* **What you will do**
Write out each line that follows exactly as it stands, without the pictures.
+--
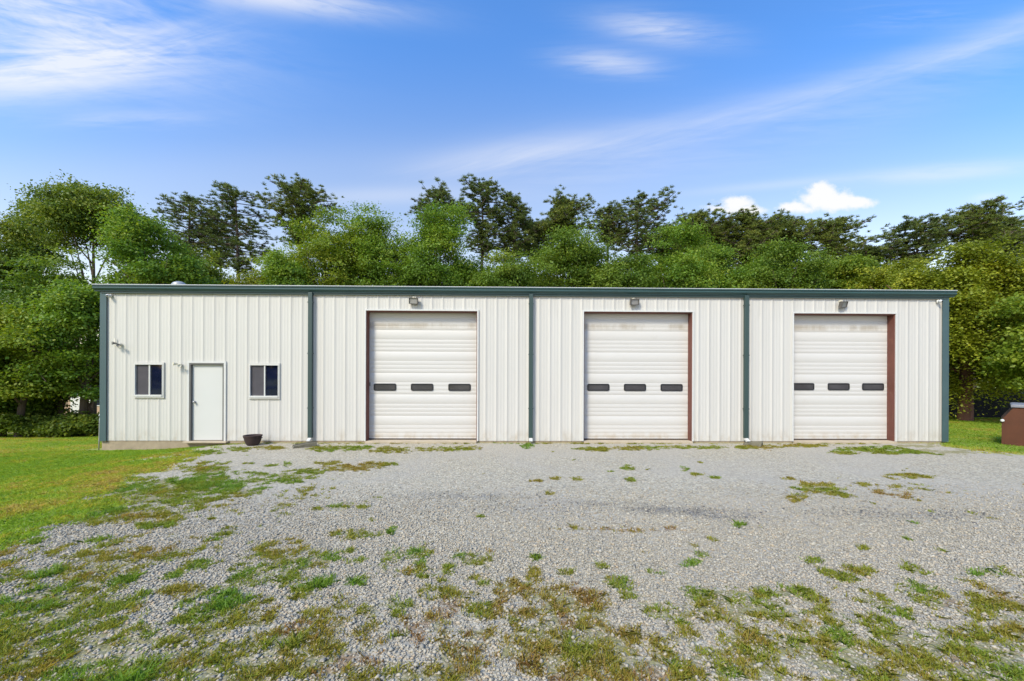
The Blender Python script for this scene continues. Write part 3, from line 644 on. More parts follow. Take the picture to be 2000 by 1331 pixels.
# garage doors
REC = .215
def garage_door(i, x0, x1, zt, zb=.02):
    me = door_mesh(x0 - .03, x1 + .03, zb, zt + .08)
    d = link('garage_door', me, M['door_white'], bld)
    d['label'] = ('white sectional garage door nearest the entry door', 'white sectional garage door between the other two', 'white sectional garage door nearest the dumpster')[i]
    # steel lining of the opening
    for nm, a in (('jamb', (x0 - .012, x0 + .014, -.006, REC - .002, -.02, zt)), ('jamb', (x1 - .014, x1 + .012, -.006, REC - .002, -.02, zt)), ('header', (x0 - .012, x1 + .012, -.006, REC - .002, zt - .02, zt + .012))):
        if nm == 'header': BOX(nm, M['rust'], d, a[0] + .027, a[1] - .027, *a[2:])
        else: BOX(nm, M['rust'], d, *a)
    tr = MB()
    tr.box(x0 - .045, x1 + .045, -.040, -.0065, zt + .004, zt + .042)
    for xx in (x0 - .045, x1 + .005): tr.box(xx, xx + .04, -.040, -.0065, 0, zt + .0035)
    tr.build('casing', M['white_trim'], d)
    BOX('bottom_seal', M['brown_seal'], d, x0 + .015, x1 - .015, REC - .012, REC + .02, .0, zb + .018)
    BOX('threshold', M['sill_concrete'], d, x0 + .002, x1 - .002, -.10, REC + .06, -.06, .0, bev=.008)
    hd = MB().box(x0 + .02, x0 + .05, REC - .03, REC - .006, 1.52, 1.62, bev=.004); hd.build('latch', M['grey_fix'], d)
    wz = WZ(800, 757) if i == 0 else WZ(1245, 757.5) if i == 1 else WZ(1640, 756)
    fr = [(752, 824.5, 897.5), (1168.5, 1240, 1311.5), (1568.5, 1637.5, 1704.5)][i]
    for uu in fr:
        cx = on_wall(uu, 757, REC).x; w, h = .318, .102
        def rr(w, h, r, n=6):
            o = []
            for k, (sx, sz) in enumerate(((1, 1), (-1, 1), (-1, -1), (1, -1))):
                for j in range(n + 1):
                    t = math.pi / 2 * (k + j / n); o.append((cx + sx * (w - r) + r * math.cos(t), wz + sz * (h - r) + r * math.sin(t)))
            return o
        b = bmesh.new(); rings = []
        for (pts, y) in ((rr(w, h, .045), REC - .004), (rr(w - .004, h - .004, .042), REC - .022), (rr(w - .030, h - .030, .025), REC - .022), (rr(w - .034, h - .034, .022), REC - .009)):
            rings.append([b.verts.new((p[0], y, p[1])) for p in pts])
        n = len(rings[0])
        for r0, r1 in zip(rings, rings[1:]):
            for k in range(n): b.faces.new((r0[k], r0[(k + 1) % n], r1[(k + 1) % n], r1[k]))
        bmesh.ops.recalc_face_normals(b, faces=b.faces[:])
        mm = bpy.data.meshes.new('window'); b.to_mesh(mm); b.free()
        wo = link('window_frame', mm, M['black_rubber'], d)
        MB().prism(rr(w - .032, h - .032, .024), 'y', REC - .011, REC - .004).build('window_pane', M['glass_grey'], d)
def door_mesh(x0, x1, z0, z1):
    """sectional door: four grooves then a flat band in every section"""
    prof = [(REC, z0)]; z = z0 + .05; off = (0.0, .113, .227, .340)
    k = 0
    while z < z1:
        for j, o in enumerate(off):
            zz = z + o
            if zz + .02 > z1: break
            dp = .0022 if j == 0 else .0012; wd = .0036 if j == 0 else .0030
            prof += [(REC, zz - wd), (REC + dp, zz), (REC, zz + wd)]
        z += .606
    prof.append((REC, z1))
    V = []; Fc = []
    for (y, z) in prof: V += [(x0, y, z), (x1, y, z)]
    for i in range(len(prof) - 1): Fc.append((2 * i, 2 * i + 1, 2 * i + 3, 2 * i + 2))
    b = len(V); V += [(x0, REC + .05, z0), (x1, REC + .05, z0), (x0, REC + .05, z1), (x1, REC + .05, z1)]; Fc.append((b, b + 2, b + 3, b + 1))
    return npmesh('garage_door', np.array(V), np.array(Fc))
for i, (a, b, t) in enumerate(GD): garage_door(i, a, b, t)
# entry door
x0, x1, zt = MD
dr = MB().box(x0 + .045, x1 - .045, .035, .08, .012, zt - .05, bev=.004).build('entry_door', M['plain_white'], bld)
fr = MB()
fr.box(x0 + .003, x0 + .041, -.03, .09, -.01, zt - .003); fr.box(x1 - .041, x1 - .003, -.03, .09, -.01, zt - .003); fr.box(x0 + .0412, x1 - .0412, -.03, .09, zt - .043, zt - .003)
fr.build('frame', M['grey_frame'], dr)
cs = MB(); cs.box(x0 - .05, x0 + .002, -.036, -.002, 0, zt + .045); cs.box(x1 - .002, x1 + .05, -.036, -.002, 0, zt + .045); cs.box(x0 + .0025, x1 - .0025, -.036, -.002, zt - .002, zt + .045)
cs.build('casing', M['white_trim'], dr)
kx, kz = WX(379), WZ(379, 786)
MB().lathe([(.03, 0), (.033, .008), (.014, .012), (.012, .035), (.026, .045), (.031, .06), (.024, .074), (.006, .08)], 20, Matrix.Translation((kx + .01, .034, kz)) @ Matrix.Rotation(R(90), 4, 'X')).build('door_knob', M['steel'], dr)
for z in (.25, 1.05, 1.9): BOX('hinge', M['steel'], dr, x1 - .052, x1 - .038, .02, .034, z, z + .1)
BOX('threshold', M['sill_concrete'], dr, x0 - .1, x1 + .12, -.13, .09, -.05, -.003, bev=.008)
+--
* **Exercise result**
The Blender Python script for this scene continues. Write part 3, from line 644 on. More parts follow. Take the picture to be 2000 by 1331 pixels.
# garage doors
REC = .215
def garage_door(i, x0, x1, zt, zb=.02):
    me = door_mesh(x0 - .03, x1 + .03, zb, zt + .08)
    d = link('garage_door', me, M['door_white'], bld)
    d['label'] = ('white sectional garage door nearest the entry door', 'white sectional garage door between the other two', 'white sectional garage door nearest the dumpster')[i]
    # steel lining of the opening
    for nm, a in (('jamb', (x0 - .012, x0 + .014, -.006, REC - .002, -.02, zt)), ('jamb', (x1 - .014, x1 + .012, -.006, REC - .002, -.02, zt)), ('header', (x0 - .012, x1 + .012, -.006, REC - .002, zt - .02, zt + .012))):
        if nm == 'header': BOX(nm, M['rust'], d, a[0] + .027, a[1] - .027, *a[2:])
        else: BOX(nm, M['rust'], d, *a)
    tr = MB()
    tr.box(x0 - .045, x1 + .045, -.040, -.0065, zt + .004, zt + .042)
    for xx in (x0 - .045, x1 + .005): tr.box(xx, xx + .04, -.040, -.0065, 0, zt + .0035)
    tr.build('casing', M['white_trim'], d)
    BOX('bottom_seal', M['brown_seal'], d, x0 + .015, x1 - .015, REC - .012, REC + .02, .0, zb + .018)
    BOX('threshold', M['sill_concrete'], d, x0 + .002, x1 - .002, -.10, REC + .06, -.06, .0, bev=.008)
    hd = MB().box(x0 + .02, x0 + .05, REC - .03, REC - .006, 1.52, 1.62, bev=.004); hd.build('latch', M['grey_fix'], d)
    wz = WZ(800, 757) if i == 0 else WZ(1245, 757.5) if i == 1 else WZ(1640, 756)
    fr = [(752, 824.5, 897.5), (1168.5, 1240, 1311.5), (1568.5, 1637.5, 1704.5)][i]
    for uu in fr:
        cx = on_wall(uu, 757, REC).x; w, h = .318, .102
        def rr(w, h, r, n=6):
            o = []
            for k, (sx, sz) in enumerate(((1, 1), (-1, 1), (-1, -1), (1, -1))):
                for j in range(n + 1):
                    t = math.pi / 2 * (k + j / n); o.append((cx + sx * (w - r) + r * math.cos(t), wz + sz * (h - r) + r * math.sin(t)))
            return o
        b = bmesh.new(); rings = []
        for (pts, y) in ((rr(w, h, .045), REC - .004), (rr(w - .004, h - .004, .042), REC - .022), (rr(w - .030, h - .030, .025), REC - .022), (rr(w - .034, h - .034, .022), REC - .009)):
            rings.append([b.verts.new((p[0], y, p[1])) for p in pts])
        n = len(rings[0])
        for r0, r1 in zip(rings, rings[1:]):
            for k in range(n): b.faces.new((r0[k], r0[(k + 1) % n], r1[(k + 1) % n], r1[k]))
        bmesh.ops.recalc_face_normals(b, faces=b.faces[:])
        mm = bpy.data.meshes.new('window'); b.to_mesh(mm); b.free()
        wo = link('window_frame', mm, M['black_rubber'], d)
        MB().prism(rr(w - .032, h - .032, .024), 'y', REC - .011, REC - .004).build('window_pane', M['glass_grey'], d)
def door_mesh(x0, x1, z0, z1):
    """sectional door: four grooves then a flat band in every section"""
    prof = [(REC, z0)]; z = z0 + .05; off = (0.0, .113, .227, .340)
    k = 0
    while z < z1:
        for j, o in enumerate(off):
            zz = z + o
            if zz + .02 > z1: break
            dp = .0022 if j == 0 else .0012; wd = .0036 if j == 0 else .0030
            prof += [(REC, zz - wd), (REC + dp, zz), (REC, zz + wd)]
        z += .606
    prof.append((REC, z1))
    V = []; Fc = []
    for (y, z) in prof: V += [(x0, y, z), (x1, y, z)]
    for i in range(len(prof) - 1): Fc.append((2 * i, 2 * i + 1, 2 * i + 3, 2 * i + 2))
    b = len(V); V += [(x0, REC + .05, z0), (x1, REC + .05, z0), (x0, REC + .05, z1), (x1, REC + .05, z1)]; Fc.append((b, b + 2, b + 3, b + 1))
    return npmesh('garage_door', np.array(V), np.array(Fc))
for i, (a, b, t) in enumerate(GD): garage_door(i, a, b, t)
# entry door
x0, x1, zt = MD
dr = MB().box(x0 + .045, x1 - .045, .035, .08, .012, zt - .05, bev=.004).build('entry_door', M['plain_white'], bld)
fr = MB()
fr.box(x0 + .003, x0 + .041, -.03, .09, -.01, zt - .003); fr.box(x1 - .041, x1 - .003, -.03, .09, -.01, zt - .003); fr.box(x0 + .0412, x1 - .0412, -.03, .09, zt - .043, zt - .003)
fr.build('frame', M['grey_frame'], dr)
cs = MB(); cs.box(x0 - .05, x0 + .002, -.036, -.002, 0, zt + .045); cs.box(x1 - .002, x1 + .05, -.036, -.002, 0, zt + .045); cs.box(x0 + .0025, x1 - .0025, -.036, -.002, zt - .002, zt + .045)
cs.build('casing', M['white_trim'], dr)
kx, kz = WX(379), WZ(379, 786)
MB().lathe([(.03, 0), (.033, .008), (.014, .012), (.012, .035), (.026, .045), (.031, .06), (.024, .074), (.006, .08)], 20, Matrix.Translation((kx + .01, .034, kz)) @ Matrix.Rotation(R(90), 4, 'X')).build('door_knob', M['steel'], dr)
for z in (.25, 1.05, 1.9): BOX('hinge', M['steel'], dr, x1 - .052, x1 - .038, .02, .034, z, z + .1)
BOX('threshold', M['sill_concrete'], dr, x0 - .1, x1 + .12, -.13, .09, -.05, -.003, bev=.008)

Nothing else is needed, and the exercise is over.